La proposition de loi sénatoriale contenait des dispositions pertinentes, puisque le Gouvernement en a repris plusieurs : la révision du dispositif de déduction pour aléas, afin de permettre aux exploitants de mobiliser plus facilement cette réserve financière ; l’assouplissement de la définition de l’aléa économique ; l’extension du dispositif de suramortissement des investissements aux bâtiments d’élevage et de stockage réalisés.

Enfin, le Gouvernement a annoncé qu’il reprendrait d’autres mesures encore, telles que la référence au prix payé au producteur dans les contrats commerciaux, la non-cessibilité des contrats laitiers et la simplification en matière d’installations classées pour la protection de l’environnement, les ICPE. La proposition de loi n’était donc pas si mauvaise que cela !

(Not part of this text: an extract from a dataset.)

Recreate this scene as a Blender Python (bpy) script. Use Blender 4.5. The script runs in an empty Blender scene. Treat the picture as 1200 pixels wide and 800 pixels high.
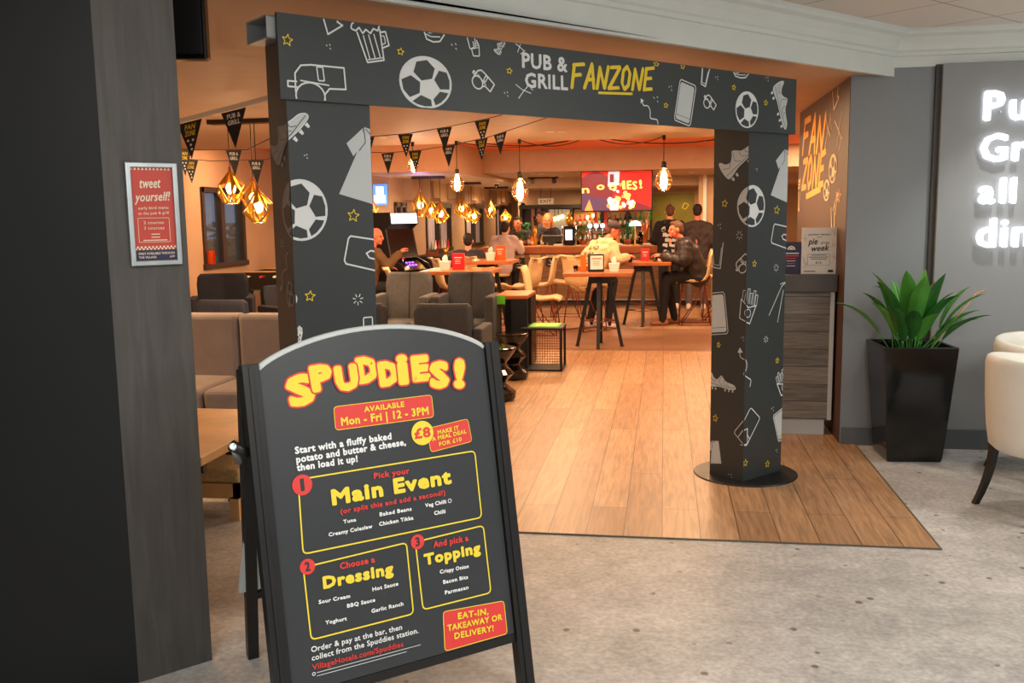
import bpy, bmesh, math, random
from mathutils import Vector, Matrix, Euler
from mathutils.bvhtree import BVHTree
from mathutils.geometry import tessellate_polygon
random.seed(7)
PI = math.pi
sc = bpy.context.scene
COL = sc.collection

# ------------------------------------------------------------------ camera, world, exposure
cam_d = bpy.data.cameras.new('camera')
cam = bpy.data.objects.new('camera', cam_d)
COL.objects.link(cam)
cam_d.sensor_fit = 'HORIZONTAL'
cam_d.sensor_width = 36.0
cam_d.lens = 36.0 * 1100 / 1200
cam_d.clip_start = 0.05
yaw, pitch, roll = 0.1614, 0.1340, -0.0145
cy, sy, cp, sp, cr, sr = math.cos(yaw), math.sin(yaw), math.cos(pitch), math.sin(pitch), math.cos(roll), math.sin(roll)
vr = Vector((cy, sy, 0)); vf0 = Vector((-sy, cy, 0)); vu0 = Vector((0, 0, 1))
vf = cp * vf0 - sp * vu0; vu = cp * vu0 + sp * vf0
r3 = cr * vr + sr * vu; u3 = cr * vu - sr * vr
m = Matrix((r3, u3, -vf)).transposed().to_4x4()
m.translation = (0, 0, 1.6)
cam.matrix_world = m
sc.camera = cam
sc.view_settings.view_transform = 'Standard'
sc.view_settings.look = 'None'
sc.view_settings.exposure = 0.0
sc.view_settings.gamma = 1.0
sc.view_settings.use_curve_mapping = False
w = bpy.data.worlds.new('world'); sc.world = w; w.use_nodes = True
bg = w.node_tree.nodes['Background']
bg.inputs[0].default_value = (0.30, 0.38, 0.46, 1)
bg.inputs[1].default_value = 1.1

WARM = (1.0, 0.63, 0.35)
COOL = (1.0, 0.97, 0.92)

def light(name, kind, loc, power, color, size=0.1, rot=None, spot=None, sy_=None):
    d = bpy.data.lights.new(name, kind)
    d.energy = power; d.color = color
    if kind == 'AREA':
        d.size = size
        if sy_: d.shape = 'RECTANGLE'; d.size_y = sy_
    else:
        d.shadow_soft_size = size
    if spot:
        d.spot_size = spot; d.spot_blend = 0.7
    o = bpy.data.objects.new(name, d); COL.objects.link(o)
    o.location = loc
    if rot: o.rotation_euler = rot
    return o

# lobby fill panels, unseen and added, over and behind the photographer and the seating
light('ceiling_panel_light', 'AREA', (1.3, 1.6, 2.70), 48, COOL, 1.2, sy_=1.2)
light('ceiling_panel_light', 'AREA', (3.6, 3.8, 2.70), 60, COOL, 1.2, sy_=1.2)
light('ceiling_panel_light', 'AREA', (1.0, -1.5, 2.70), 45, COOL, 1.2, sy_=1.2)
light('lobby_spot', 'SPOT', (2.15, 5.95, 2.66), 60, COOL, 0.05, spot=1.6)
for x, y in ((2.6, .4), (-.6, -.9), (4.6, 3.2)):
    light('lobby_pendant_light', 'POINT', (x, y, 2.05), 55, COOL, .15)  # added unseen lamps, brightening cornice and ceiling from below
light('ceiling_panel_light', 'AREA', (-1.2, 0.6, 2.70), 40, COOL, 1.2, sy_=1.2)
# unseen daylight fill for the lobby, shining through an added window
light('window_daylight', 'AREA', (0.6, -4.3, 1.5), 460, (0.86, 0.96, 1.0), 5.0, rot=(PI / 2, 0, PI), sy_=2.0)
# warm ceiling lighting of the pub
PUBL = [(-4.6, 6.2, 60), (-3.2, 9.0, 40), (0.2, 8.0, 55), (-1.2, 9.9, 55), (-1.2, 13.0, 60), (-3.6, 10.7, 45), (0.6, 13.0, 60), (-5.2, 11.5, 40),
        (-0.6, 6.4, 30), (2.4, 10.0, 40), (2.2, 14.5, 40)]
for x, y, p in PUBL:
    light('pub_ceiling_light', 'AREA', (x, y, 2.43 if y < 11.4 else 2.60), p * 1.2, WARM, 0.5)
light('cove_strip_light', 'AREA', (-1.2, 11.46, 2.485), 26, (1.0, 0.36, 0.08), 9.0, rot=(PI - .5, 0, 0), sy_=0.05)
for x, y, p in [(-2.4, 16.8, 30), (-0.8, 16.8, 34), (0.6, 16.8, 26)]:
    light('bar_ceiling_light', 'AREA', (x, y, 2.25), p, WARM, 0.4)
light('violet_led', 'POINT', (-3.55, 13.55, 1.95), 7, (0.5, 0.42, 1.0), .08)
for x, y, p in [(-3.4, 20.0, 26), (-3.4, 23.5, 18), (-1.8, 19.3, 12), (0.4, 19.3, 14)]:
    light('corridor_ceiling_light', 'AREA', (x, y, 2.05), p, WARM, 0.3)

# ------------------------------------------------------------------ helpers: materials
def lin(c):
    return tuple(((v / 255) / 12.92) if v / 255 <= 0.04045 else (((v / 255) + 0.055) / 1.055) ** 2.4 for v in c)

def M(name, rgb, rough=0.6, metal=0.0, noise=6.0, amt=0.12, emit=None, estr=0.0, bump=0.0, coat=0.0, alpha=None, trans=0.0):
    mt = bpy.data.materials.new(name); mt.use_nodes = True
    nt = mt.node_tree; b = nt.nodes['Principled BSDF']
    c = lin(rgb)
    tc = nt.nodes.new('ShaderNodeTexCoord'); nz = nt.nodes.new('ShaderNodeTexNoise')
    nz.inputs['Scale'].default_value = noise; nz.inputs['Detail'].default_value = 4
    nt.links.new(tc.outputs['Object'], nz.inputs['Vector'])
    rp = nt.nodes.new('ShaderNodeMapRange')
    rp.inputs[1].default_value = 0.25; rp.inputs[2].default_value = 0.75
    rp.inputs[3].default_value = 1 - amt; rp.inputs[4].default_value = 1 + amt
    nt.links.new(nz.outputs['Fac'], rp.inputs[0])
    mx = nt.nodes.new('ShaderNodeMix'); mx.data_type = 'RGBA'; mx.blend_type = 'MULTIPLY'
    mx.inputs[0].default_value = 1.0
    mx.inputs[6].default_value = (*c, 1)
    nt.links.new(rp.outputs[0], mx.inputs[7])
    nt.links.new(mx.outputs[2], b.inputs['Base Color'])
    b.inputs['Roughness'].default_value = rough
    b.inputs['Metallic'].default_value = metal
    b.inputs['Coat Weight'].default_value = coat
    b.inputs['Transmission Weight'].default_value = trans
    if emit:
        b.inputs['Emission Color'].default_value = (*lin(emit), 1)
        b.inputs['Emission Strength'].default_value = estr
    if bump:
        bp = nt.nodes.new('ShaderNodeBump'); bp.inputs['Strength'].default_value = bump
        bp.inputs['Distance'].default_value = 0.01
        nt.links.new(nz.outputs['Fac'], bp.inputs['Height'])
        nt.links.new(bp.outputs['Normal'], b.inputs['Normal'])
    return mt

def planks(name, c1, c2, mortar, along, width, length, rough=0.45, grain=0.35, bump=0.15):
    """boards running along axis 'X','Y' or 'Z'; the other in-plane axis chosen by the rotation"""
    mt = bpy.data.materials.new(name); mt.use_nodes = True
    nt = mt.node_tree; b = nt.nodes['Principled BSDF']; N = nt.nodes.new; L = nt.links.new
    tc = N('ShaderNodeTexCoord')
    sep = N('ShaderNodeSeparateXYZ'); L(tc.outputs['Object'], sep.inputs[0])
    com = N('ShaderNodeCombineXYZ')
    a, c = {'Y': ('Y', 'X'), 'X': ('X', 'Y'), 'XZ': ('X', 'Z'), 'ZX': ('Z', 'X')}[along]
    L(sep.outputs[a], com.inputs[0]); L(sep.outputs[c], com.inputs[1])
    br = N('ShaderNodeTexBrick')
    br.inputs['Scale'].default_value = 1.0
    br.inputs['Brick Width'].default_value = length; br.inputs['Row Height'].default_value = width
    br.inputs['Mortar Size'].default_value = 0.0025; br.inputs['Bias'].default_value = 0.0
    br.inputs['Color1'].default_value = (*lin(c1), 1); br.inputs['Color2'].default_value = (*lin(c2), 1)
    br.inputs['Mortar'].default_value = (*lin(mortar), 1)
    br.offset = 0.37; br.squash = 1.0
    L(com.outputs[0], br.inputs['Vector'])
    mp = N('ShaderNodeMapping'); mp.inputs['Scale'].default_value = (1.6, 22, 1)
    L(com.outputs[0], mp.inputs['Vector'])
    nz = N('ShaderNodeTexNoise'); nz.inputs['Scale'].default_value = 2.2; nz.inputs['Detail'].default_value = 6
    nz.inputs['Distortion'].default_value = 0.8
    L(mp.outputs[0], nz.inputs['Vector'])
    rp = N('ShaderNodeMapRange'); rp.inputs[1].default_value = 0.3; rp.inputs[2].default_value = 0.7
    rp.inputs[3].default_value = 1 - grain; rp.inputs[4].default_value = 1 + grain * 0.6
    L(nz.outputs['Fac'], rp.inputs[0])
    mx = N('ShaderNodeMix'); mx.data_type = 'RGBA'; mx.blend_type = 'MULTIPLY'; mx.inputs[0].default_value = 1
    L(br.outputs['Color'], mx.inputs[6]); L(rp.outputs[0], mx.inputs[7])
    L(mx.outputs[2], b.inputs['Base Color'])
    b.inputs['Roughness'].default_value = rough
    bp = N('ShaderNodeBump'); bp.inputs['Strength'].default_value = bump; bp.inputs['Distance'].default_value = 0.004
    L(nz.outputs['Fac'], bp.inputs['Height']); L(bp.outputs['Normal'], b.inputs['Normal'])
    return mt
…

Il reste, certes, beaucoup de travail sur la gestion de l’aléa économique, mais nous avions au moins commencé à avancer sur ce point. Je regrette que vous n’ayez pas souhaité y prendre davantage part et que vous ayez préféré élaborer cette proposition de résolution.

Néanmoins, je reconnais que ce texte peut constituer un appui pour le Gouvernement, afin que celui-ci agisse au niveau européen.

Je profite de cette discussion générale, monsieur le ministre, pour vous indiquer d’autres facteurs qui pénalisent gravement les agriculteurs et qui, à ce titre, méritent d’être abordés.

Dans mon département de la Haute-Savoie, plus spécialement dans ma commune, agriculteurs et maraîchers m’expliquent qu’ils souffrent d’une concurrence déloyale entre pays européens. Ainsi, les produits phytosanitaires utilisés sont différents selon les pays : certains sont tolérés quand d’autres ne le sont pas. Les normes ne sont pas les mêmes, par exemple en Espagne, les produits se retrouvant pourtant sur les mêmes marchés.

Nos agriculteurs bénéficient, bien sûr, d’outils de prise en charge des aléas climatiques, environnementaux et sanitaires, via le Fonds national de gestion des risques en agriculture et via l’outil fiscal qu’est la dotation pour aléas.

Pourtant, certaines difficultés subsistent, notamment en ce qui concerne les maraîchers dont les surfaces de production sont limitées. Des problèmes de coût, tout d’abord : le coût de l’assurance étant trop élevé, certains maraîchers m’indiquent qu’ils ne peuvent pas assurer leurs parcelles.

En outre, le système d’assurance fonctionne sur une unité de base d’un hectare. Lorsqu’un hectare d’une même culture est endommagé, l’agriculteur est indemnisé. Mais la situation se révèle problématique pour les maraîchers, puisque, durant l’année, ils ont généralement plusieurs cultures sur un même hectare.

Monsieur le ministre, je vous remercie, pour les exploitants qui m’ont alerté, de prendre en compte ces difficultés, qui sont les leurs, mais aussi certainement celles de nombreux autres agriculteurs.